A.N. is fun to parent. Her reactions, her impulses, her thoughts are so
mysterious and exciting to me even four years into knowing her. She’s resilient
and delightful, and I enjoy taking her to shop for clothes and housewares. She
has a good eye and strong opinions. We like the same things—music, language, art,
clothes and pretty objects. But she doesn’t think like I do. Her perspective on
the world is foreign and interesting.
She remembers everything. It’s terrifying.
* * *
When I am with A.N., I think that I love her best, and there is no way I
can love her brother and sister as much. And then I spend an afternoon with Y.B.,
and I feel the same way about her for completely different reasons. Then the
two of them head off to gan in the morning, and I am relieved to be alone with
my beloved little boy.
Just like Tikvah predicted—and she only had one child at the time!—I don’t
love them all the same.
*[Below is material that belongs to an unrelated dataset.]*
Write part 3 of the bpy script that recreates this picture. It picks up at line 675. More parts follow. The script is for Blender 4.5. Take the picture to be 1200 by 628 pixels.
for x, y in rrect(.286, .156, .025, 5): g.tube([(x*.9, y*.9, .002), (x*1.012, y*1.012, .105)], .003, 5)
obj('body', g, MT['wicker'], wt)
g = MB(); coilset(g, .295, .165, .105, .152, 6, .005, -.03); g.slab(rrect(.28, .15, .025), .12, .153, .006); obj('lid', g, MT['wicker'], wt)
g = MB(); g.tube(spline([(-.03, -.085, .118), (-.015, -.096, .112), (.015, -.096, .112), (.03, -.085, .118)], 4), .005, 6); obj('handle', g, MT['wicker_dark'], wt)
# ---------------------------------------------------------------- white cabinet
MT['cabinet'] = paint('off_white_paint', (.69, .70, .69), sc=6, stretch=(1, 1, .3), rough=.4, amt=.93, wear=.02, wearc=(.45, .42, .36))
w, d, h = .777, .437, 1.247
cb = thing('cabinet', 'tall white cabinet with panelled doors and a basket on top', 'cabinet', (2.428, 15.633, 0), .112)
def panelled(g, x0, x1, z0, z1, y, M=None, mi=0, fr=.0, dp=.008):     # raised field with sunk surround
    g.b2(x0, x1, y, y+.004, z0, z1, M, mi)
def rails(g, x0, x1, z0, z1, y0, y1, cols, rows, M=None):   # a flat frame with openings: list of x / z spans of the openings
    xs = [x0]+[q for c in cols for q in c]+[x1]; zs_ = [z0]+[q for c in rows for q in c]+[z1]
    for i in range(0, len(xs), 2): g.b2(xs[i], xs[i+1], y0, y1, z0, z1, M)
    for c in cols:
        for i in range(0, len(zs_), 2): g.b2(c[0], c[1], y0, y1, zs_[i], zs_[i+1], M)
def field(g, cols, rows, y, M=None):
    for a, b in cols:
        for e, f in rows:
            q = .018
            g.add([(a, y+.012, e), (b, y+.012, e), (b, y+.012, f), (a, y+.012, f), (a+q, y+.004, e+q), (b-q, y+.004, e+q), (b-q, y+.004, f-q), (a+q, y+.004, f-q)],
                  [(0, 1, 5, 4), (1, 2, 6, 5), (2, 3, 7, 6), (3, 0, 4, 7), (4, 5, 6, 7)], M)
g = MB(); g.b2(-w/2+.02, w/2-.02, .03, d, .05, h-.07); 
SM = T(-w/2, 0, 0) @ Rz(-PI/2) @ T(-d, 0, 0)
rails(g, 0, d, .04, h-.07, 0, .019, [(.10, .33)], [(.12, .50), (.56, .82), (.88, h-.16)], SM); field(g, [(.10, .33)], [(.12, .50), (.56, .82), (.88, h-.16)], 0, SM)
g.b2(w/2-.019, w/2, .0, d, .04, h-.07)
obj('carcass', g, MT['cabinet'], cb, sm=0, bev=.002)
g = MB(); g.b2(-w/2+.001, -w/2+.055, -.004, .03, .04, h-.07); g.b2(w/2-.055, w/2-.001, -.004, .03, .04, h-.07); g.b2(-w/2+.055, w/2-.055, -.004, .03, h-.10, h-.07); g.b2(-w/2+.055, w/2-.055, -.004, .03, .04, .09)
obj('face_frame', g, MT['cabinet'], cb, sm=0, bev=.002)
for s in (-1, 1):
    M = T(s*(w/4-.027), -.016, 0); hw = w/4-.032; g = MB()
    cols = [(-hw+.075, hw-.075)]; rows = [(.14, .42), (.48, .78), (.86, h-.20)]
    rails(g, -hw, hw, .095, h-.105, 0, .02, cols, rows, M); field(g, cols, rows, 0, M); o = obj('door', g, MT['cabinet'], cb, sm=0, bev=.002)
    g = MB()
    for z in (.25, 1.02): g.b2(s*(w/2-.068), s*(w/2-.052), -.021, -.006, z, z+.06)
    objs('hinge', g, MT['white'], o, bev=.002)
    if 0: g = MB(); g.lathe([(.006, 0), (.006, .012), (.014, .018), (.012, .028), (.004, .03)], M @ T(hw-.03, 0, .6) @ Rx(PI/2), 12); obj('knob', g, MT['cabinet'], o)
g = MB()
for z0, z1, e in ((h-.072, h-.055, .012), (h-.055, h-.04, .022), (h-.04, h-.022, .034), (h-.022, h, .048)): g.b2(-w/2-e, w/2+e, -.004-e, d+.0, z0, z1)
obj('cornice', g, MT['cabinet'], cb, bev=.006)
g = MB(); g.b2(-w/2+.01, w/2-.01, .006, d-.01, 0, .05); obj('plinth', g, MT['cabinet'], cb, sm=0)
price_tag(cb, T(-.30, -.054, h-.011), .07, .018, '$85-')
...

Rather, I prefer one of them over the others all the
time, but it always shifts. There’s an intimacy in that feeling of exclusive
love, something so different from the cool professionalism of impartial
mothering.
Of course, I still worry that my favoritism will settle permanently on
someone’s head. Perhaps it will; it’s not entirely under my control. Still, I try
to give each child what he or she seems to need. And I try all the time to
carve out little bits of time alone with each one to experience his or her
strange specialness. There’s a lot to discover.
4 comments:
I enjoy reading about you appreciating your kids.
Quit worrying. You are beyond good enough.
You are doing the best any parent can do - providing, guiding, loving and appreciating, believing and supporting. No promises, but no worries!
what a gift this will be for your kids when they are grown. I wish I had this kind of description of my own children, they change so much as they grow it's hard to remember what they were like as teensy children.
you're the best, chaya, PLEASE keep writing:)
Just stumbled upon your blog! I LOVE the way you write about your kids, the scenes you capture!
I"m following! Follow me back at LadyMama!
So wonderful to see a mother describe her children in such a positive way. You truly enjoy them for who they are and admire them as little unique people. Very nice!